I’m not going to harp on Justin Timberlake and Amanda Seyfried as bad actors. That’s not my deal here. I felt that probably due to some bad mix of writing, acting, and acting direction, (*note the mix being bad, not the individual elements in themselves) I became disinterested in the lead couple of the movie. I found myself caring about the character of Raymond Leon and his plot more than that of the lead, and that was disappointing. Any decent action movie has a good action scene or two, it takes a great action movie to have a memorable main conflict and lead characters.

"Cry me a river, b*tch."

Five years from now, we won’t remember the names of the characters in this movie, nor any lines from it.
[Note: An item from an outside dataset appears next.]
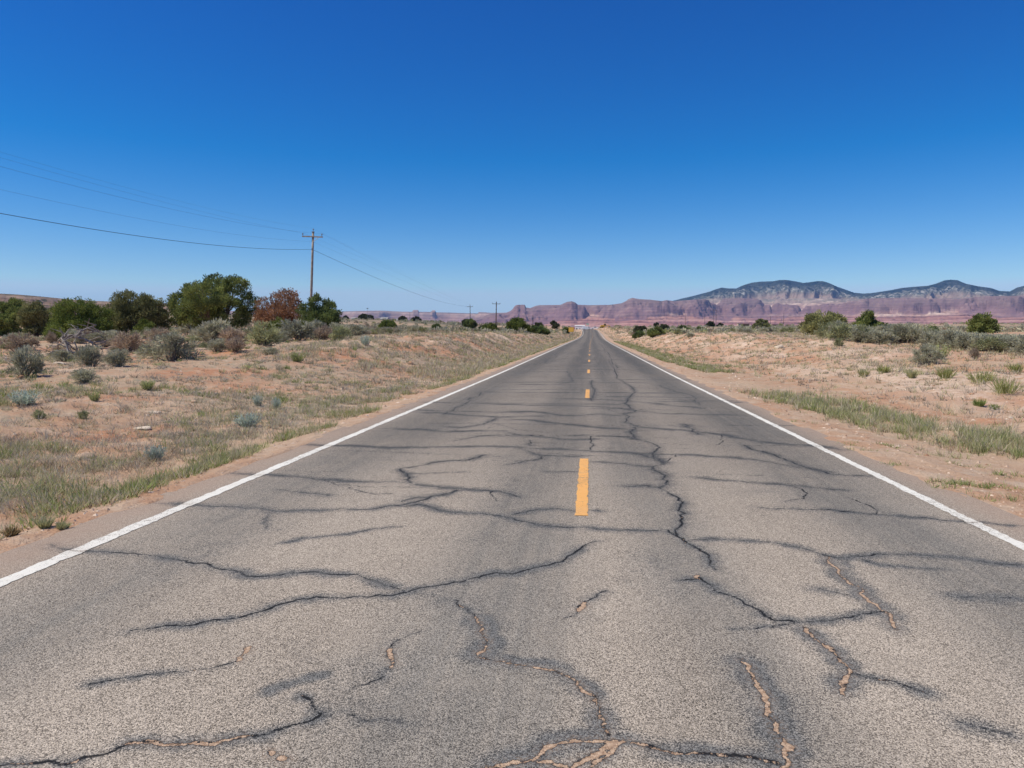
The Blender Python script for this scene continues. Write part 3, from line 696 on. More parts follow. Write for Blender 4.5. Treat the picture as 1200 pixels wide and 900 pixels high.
def t_mtn(X, Y, R, A):
    d = (R-8500)/2900
    rg = ridged(A*20+.3*fbm(X/700, Y/700, 82, 3), R/5200, 81, 4)
    d = d+(.30*(rg-.55)+.14*fbm(X/420, Y/420, 86, 4))*sstep(.02, .25, d)*(1-sstep(.75, 1.0, d))
    t = np.interp(d, [0, .12, .30, .44, .53, .66, .80, 1.0, 1.25], [0, .12, .30, .42, .62, .74, .88, 1.0, .9])
    return t+.05*fbm(X/300, Y/300, 84, 4)*sstep(.05, .2, t), t*0
landform('mountain', M['mountain'], 700, 1480, 1200, np.concatenate([np.linspace(8450, 11600, 170), np.linspace(11700, 12300, 5)]), t_mtn, SKY_M, lambda R: 250+R*0, tmin=.45)
SKY_F = [(150, 362), (200, 364), (300, 364.5), (400, 365), (420, 364.4), (445, 364), (455, 364.4), (470, 365.2), (483, 365.4), (484.5, 363.3), (490, 363.2), (491, 365.4), (505, 365.6), (506.5, 363.6), (510, 363.6), (511, 366), (530, 366.4), (545, 367), (560, 367.3), (561, 365.8), (570, 366), (575, 366.6), (590, 366.4), (600, 366), (700, 366)]
def t_far(X, Y, R, A):
    d = R-10600-500*fbm(A*9, A*0, 91, 3)+500*fbm(X/1100, Y/1100, 92, 4)
    return np.interp(d, [-500, 0, 400, 520, 900, 980, 1200, 2500], [0, 0, .25, .5, .6, .9, 1, 1])+.01*fbm(X/150, Y/150, 93, 3), d*0
landform('distant_mesa', M['pale_mesa'], 130, 700, 900, np.linspace(9900, 12200, 60), t_far, SKY_F, lambda R: 76+R*0, tmin=.5)
SKY_L = [(-500, 330), (-300, 334), (-100, 339.5), (0, 344), (20, 345), (40, 346.6), (60, 348.5), (80, 350.5), (110, 352.5), (150, 354), (190, 355), (206, 356), (216, 360), (230, 366), (300, 378)]
def t_low(X, Y, R, A):
    d = R-1500-120*fbm(A*9, A*0, 101, 3)+160*fbm(X/300, Y/300, 102, 4)
    return np.interp(d, [-100, 0, 260, 300, 420, 455, 520, 1200], [0, 0, .45, .62, .74, .92, 1, 1])+.02*fbm(X/40, Y/40, 103, 3), d*0
def dots(n, P, col, t, c):
    v = n.n('ShaderNodeTexVoronoi', {'Vector': P, 'Scale': .06}); k = n.noise(n.scale(P, (.006, .006, .006)), 1.0, 3, .6)
    m = n.math('MULTIPLY', n.rng(v.outputs['Distance'], .42, .30), n.rng(k, .4, .55))
    return n.mix(m, n.mix(.35, col, (.2, .17, .12)), (.06, .07, .045))
M['low_hill'] = strata('low_red_hill', [(0, (.33, .24, .17)), (.5, (.38, .25, .18)), (.75, (.34, .2, .15)), (.95, (.22, .14, .11)), (1.0, (.12, .1, .08))], dots)
landform('low_hill', M['low_hill'], -560, 300, 500, np.linspace(1250, 2600, 70), t_low, SKY_L, lambda R: 4+R*.004, tmin=.5)

# ------------------------------------------------------------------ foliage builders
def sprays(C, N, L, W, col, rng, curl=.25):
    """one bent leaf spray per centre C, pointing along N: 2 triangles + quad, colour per spray"""
    n = len(C)
    N = N/(np.linalg.norm(N, axis=1)[:, None]+1e-9)
    r = rng.normal(size=(n, 3)); S = np.cross(N, r); S /= np.linalg.norm(S, axis=1)[:, None]+1e-9
    B = np.cross(N, S)
    L = np.broadcast_to(L, (n,))[:, None]; W = np.broadcast_to(W, (n,))[:, None]
    m = C+N*L*.5+B*L*curl*.3
    tip = C+N*L+B*L*curl
    V = np.stack([C-S*W*.25, C+S*W*.25, m+S*W*.5, m-S*W*.5, tip], 1).reshape(-1, 3)
    i = np.arange(n)*5
    return V, np.stack([i, i+1, i+2, i+3], 1), np.stack([i+3, i+2, i+4], 1), np.repeat(col, 5, 0)

def clumped(centres, radii, per, L, W, dark, light, rng, up=.5, out=.7, sd=.5):
    """leaf sprays gathered in clumps; each clump has its own tint"""
    nc = len(centres)
    k = np.repeat(np.arange(nc), per); n = len(k)
    g = rng.normal(size=(n, 3)); g /= np.linalg.norm(g, axis=1)[:, None]+1e-9
    rad = rng.random(n)**.45
    C = centres[k]+g*(rad*np.asarray(radii)[k])[:, None]*np.array([1, 1, .85])
    cc = centres.mean(0); o = centres[k]-cc; o /= np.linalg.norm(o, axis=1)[:, None]+1e-9
    N = g*out+o*.5+np.array([0, 0, up])+rng.normal(size=(n, 3))*sd
    tc = np.clip(rng.normal(.5, .22, nc), 0, 1)[k]; tv = np.clip(tc+rng.normal(0, .16, n), 0, 1)[:, None]
    col = np.array(dark)[None]*(1-tv)+np.array(light)[None]*tv
    return sprays(C, N, L*(.6+.8*rng.random(n)), W*(.7+.6*rng.random(n)), col, rng)

def leaf_obj(name, data, parent, mat=None):
    V, Q, T3, c = data
    return obj(name, np_mesh(name, V, [Q, T3], False, None, c), mat or M['leaf'], parent)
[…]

In Time didn’t have anything compared to John McClane‘s “Yippie-Ka-Yay, Motherf**ker” or The Terminator‘s “I’ll Be Back“. And while the lines were cool, they probably wouldn’t have the cult status they have now if they weren’t attached to some momentous conflict involving a main character who inspire us. In Time failed to deliver that. It’s still a good movie, but it won’t be a great one.

My Cent’s Worth: 6.5/10

It was a pleasant experience to watch this in the cinema. Its definitely worth watching at least once. I don’t know if you can go back to it over and over again, but I’d like to think that if you keep a light attitude and are just up for some light entertainment, this movie would be right up your alley. Sci-fi junkies should be a little wary about this movie though.